On Rationality and Power
I gave a version of the following paper on Bent Flyvbjerg’s Rationality and Power in a seminar on political judgment this semester. Enjoy, dislike, ignore.
In Rationality and Power, Bent Flyvbjerg takes a close look at the effort Aalborg, a small Danish town, makes to design and implement a comprehensive renewal plan for its downtown. In providing the account of Aalborg, Flyvbjerg wants also to offer an analysis of “how knowledge, rationality, and power work in real life” (3). This emphasis on the “real” will at time put Flyvbjerg at odds with protagonists of the “Enlightenment tradition” (Flyvbjerg makes it a point several times to contrast himself with Habermas, for instance), yet also begs a question to which I will return: given his effort to outline “real” politics, what are we to make of Flyvbjerg’s repetitive remarks about how power defines “reality?”

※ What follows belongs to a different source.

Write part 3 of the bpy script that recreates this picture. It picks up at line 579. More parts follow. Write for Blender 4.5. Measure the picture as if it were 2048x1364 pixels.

How do knowledge, rationality, and power work in real life? Flyvbjerg believes their working out demonstrates, as he says in his oft repeated paraphrase of Pascal, “that power has a rationality that rationality does not know. Rationality, on the other hand, does not have a power that power does not know” (234). On the one hand, there is the rationality of power, power’s ability to form a “reality” according to various strategies and tactics and have that reality be upheld on account of its force. On the other hand, there is the power of rationality, the power of reason to discern the nature of things, which Flyvbjerg paints as weak in a fight and only partially capable out of one. This asymmetrical relation between rationality and power could be said to be the center of Flyvbjerg’s understanding of politics; using his understanding to judge the judgment of political actors, we would have to take into account their sensitivity to power-relations, to how the force of arguments gains purchase.